— WHAT YOU ARE ASKED TO DO —
Retype the data below without altering anything.
* * *
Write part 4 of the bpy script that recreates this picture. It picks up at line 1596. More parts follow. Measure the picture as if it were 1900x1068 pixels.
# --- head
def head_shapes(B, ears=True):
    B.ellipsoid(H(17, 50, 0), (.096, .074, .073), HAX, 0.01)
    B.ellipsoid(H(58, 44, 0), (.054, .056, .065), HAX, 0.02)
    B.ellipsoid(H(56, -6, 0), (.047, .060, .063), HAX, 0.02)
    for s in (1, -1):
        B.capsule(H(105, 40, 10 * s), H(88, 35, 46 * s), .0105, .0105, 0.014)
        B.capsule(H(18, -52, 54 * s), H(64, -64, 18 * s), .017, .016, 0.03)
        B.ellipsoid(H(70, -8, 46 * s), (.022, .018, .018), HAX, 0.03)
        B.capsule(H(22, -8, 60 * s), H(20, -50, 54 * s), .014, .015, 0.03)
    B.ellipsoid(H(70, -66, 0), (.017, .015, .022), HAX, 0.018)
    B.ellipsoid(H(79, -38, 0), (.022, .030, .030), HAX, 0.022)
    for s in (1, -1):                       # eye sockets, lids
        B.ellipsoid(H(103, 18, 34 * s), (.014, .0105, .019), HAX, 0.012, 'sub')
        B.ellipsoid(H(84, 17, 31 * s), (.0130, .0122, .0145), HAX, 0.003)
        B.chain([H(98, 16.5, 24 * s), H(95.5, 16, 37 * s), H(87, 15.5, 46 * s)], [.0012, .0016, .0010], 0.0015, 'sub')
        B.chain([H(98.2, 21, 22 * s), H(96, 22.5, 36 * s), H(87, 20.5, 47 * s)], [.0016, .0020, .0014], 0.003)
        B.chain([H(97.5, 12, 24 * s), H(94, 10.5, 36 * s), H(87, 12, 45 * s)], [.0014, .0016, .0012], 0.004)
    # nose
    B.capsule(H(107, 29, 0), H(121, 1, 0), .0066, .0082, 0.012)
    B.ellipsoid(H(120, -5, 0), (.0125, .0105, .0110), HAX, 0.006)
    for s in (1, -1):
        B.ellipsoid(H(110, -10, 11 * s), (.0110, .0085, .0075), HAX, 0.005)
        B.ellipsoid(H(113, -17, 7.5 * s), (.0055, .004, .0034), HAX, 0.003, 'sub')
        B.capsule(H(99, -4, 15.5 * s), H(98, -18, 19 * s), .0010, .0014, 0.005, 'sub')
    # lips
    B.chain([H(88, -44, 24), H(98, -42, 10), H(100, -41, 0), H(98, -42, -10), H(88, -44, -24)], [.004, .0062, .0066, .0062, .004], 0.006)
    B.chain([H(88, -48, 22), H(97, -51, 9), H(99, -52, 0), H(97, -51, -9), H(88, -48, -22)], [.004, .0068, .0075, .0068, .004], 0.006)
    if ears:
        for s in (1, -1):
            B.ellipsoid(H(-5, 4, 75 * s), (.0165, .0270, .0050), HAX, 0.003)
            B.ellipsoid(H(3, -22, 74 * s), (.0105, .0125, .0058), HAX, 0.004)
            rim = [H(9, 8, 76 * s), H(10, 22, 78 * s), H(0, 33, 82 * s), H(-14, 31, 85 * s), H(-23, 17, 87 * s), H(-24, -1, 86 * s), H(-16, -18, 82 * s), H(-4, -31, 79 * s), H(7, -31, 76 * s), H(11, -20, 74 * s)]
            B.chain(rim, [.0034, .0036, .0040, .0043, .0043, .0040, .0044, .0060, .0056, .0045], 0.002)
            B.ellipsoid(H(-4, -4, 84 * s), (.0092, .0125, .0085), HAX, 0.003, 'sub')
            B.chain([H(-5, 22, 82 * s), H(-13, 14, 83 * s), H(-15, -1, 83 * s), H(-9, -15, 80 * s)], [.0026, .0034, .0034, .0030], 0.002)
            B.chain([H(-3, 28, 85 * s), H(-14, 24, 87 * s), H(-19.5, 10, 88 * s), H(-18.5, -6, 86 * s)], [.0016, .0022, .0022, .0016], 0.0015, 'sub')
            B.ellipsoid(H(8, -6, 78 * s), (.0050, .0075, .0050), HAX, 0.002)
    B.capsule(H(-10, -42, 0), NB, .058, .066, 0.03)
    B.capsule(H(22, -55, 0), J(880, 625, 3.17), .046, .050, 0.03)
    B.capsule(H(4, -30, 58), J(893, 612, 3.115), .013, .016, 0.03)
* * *
— TASK RESULT —
Write part 4 of the bpy script that recreates this picture. It picks up at line 1596. More parts follow. Measure the picture as if it were 1900x1068 pixels.
# --- head
def head_shapes(B, ears=True):
    B.ellipsoid(H(17, 50, 0), (.096, .074, .073), HAX, 0.01)
    B.ellipsoid(H(58, 44, 0), (.054, .056, .065), HAX, 0.02)
    B.ellipsoid(H(56, -6, 0), (.047, .060, .063), HAX, 0.02)
    for s in (1, -1):
        B.capsule(H(105, 40, 10 * s), H(88, 35, 46 * s), .0105, .0105, 0.014)
        B.capsule(H(18, -52, 54 * s), H(64, -64, 18 * s), .017, .016, 0.03)
        B.ellipsoid(H(70, -8, 46 * s), (.022, .018, .018), HAX, 0.03)
        B.capsule(H(22, -8, 60 * s), H(20, -50, 54 * s), .014, .015, 0.03)
    B.ellipsoid(H(70, -66, 0), (.017, .015, .022), HAX, 0.018)
    B.ellipsoid(H(79, -38, 0), (.022, .030, .030), HAX, 0.022)
    for s in (1, -1):                       # eye sockets, lids
        B.ellipsoid(H(103, 18, 34 * s), (.014, .0105, .019), HAX, 0.012, 'sub')
        B.ellipsoid(H(84, 17, 31 * s), (.0130, .0122, .0145), HAX, 0.003)
        B.chain([H(98, 16.5, 24 * s), H(95.5, 16, 37 * s), H(87, 15.5, 46 * s)], [.0012, .0016, .0010], 0.0015, 'sub')
        B.chain([H(98.2, 21, 22 * s), H(96, 22.5, 36 * s), H(87, 20.5, 47 * s)], [.0016, .0020, .0014], 0.003)
        B.chain([H(97.5, 12, 24 * s), H(94, 10.5, 36 * s), H(87, 12, 45 * s)], [.0014, .0016, .0012], 0.004)
    # nose
    B.capsule(H(107, 29, 0), H(121, 1, 0), .0066, .0082, 0.012)
    B.ellipsoid(H(120, -5, 0), (.0125, .0105, .0110), HAX, 0.006)
    for s in (1, -1):
        B.ellipsoid(H(110, -10, 11 * s), (.0110, .0085, .0075), HAX, 0.005)
        B.ellipsoid(H(113, -17, 7.5 * s), (.0055, .004, .0034), HAX, 0.003, 'sub')
        B.capsule(H(99, -4, 15.5 * s), H(98, -18, 19 * s), .0010, .0014, 0.005, 'sub')
    # lips
    B.chain([H(88, -44, 24), H(98, -42, 10), H(100, -41, 0), H(98, -42, -10), H(88, -44, -24)], [.004, .0062, .0066, .0062, .004], 0.006)
    B.chain([H(88, -48, 22), H(97, -51, 9), H(99, -52, 0), H(97, -51, -9), H(88, -48, -22)], [.004, .0068, .0075, .0068, .004], 0.006)
    if ears:
        for s in (1, -1):
            B.ellipsoid(H(-5, 4, 75 * s), (.0165, .0270, .0050), HAX, 0.003)
            B.ellipsoid(H(3, -22, 74 * s), (.0105, .0125, .0058), HAX, 0.004)
            rim = [H(9, 8, 76 * s), H(10, 22, 78 * s), H(0, 33, 82 * s), H(-14, 31, 85 * s), H(-23, 17, 87 * s), H(-24, -1, 86 * s), H(-16, -18, 82 * s), H(-4, -31, 79 * s), H(7, -31, 76 * s), H(11, -20, 74 * s)]
            B.chain(rim, [.0034, .0036, .0040, .0043, .0043, .0040, .0044, .0060, .0056, .0045], 0.002)
            B.ellipsoid(H(-4, -4, 84 * s), (.0092, .0125, .0085), HAX, 0.003, 'sub')
            B.chain([H(-5, 22, 82 * s), H(-13, 14, 83 * s), H(-15, -1, 83 * s), H(-9, -15, 80 * s)], [.0026, .0034, .0034, .0030], 0.002)
            B.chain([H(-3, 28, 85 * s), H(-14, 24, 87 * s), H(-19.5, 10, 88 * s), H(-18.5, -6, 86 * s)], [.0016, .0022, .0022, .0016], 0.0015, 'sub')
            B.ellipsoid(H(8, -6, 78 * s), (.0050, .0075, .0050), HAX, 0.002)
    B.capsule(H(-10, -42, 0), NB, .058, .066, 0.03)
    B.capsule(H(22, -55, 0), J(880, 625, 3.17), .046, .050, 0.03)
    B.capsule(H(4, -30, 58), J(893, 612, 3.115), .013, .016, 0.03)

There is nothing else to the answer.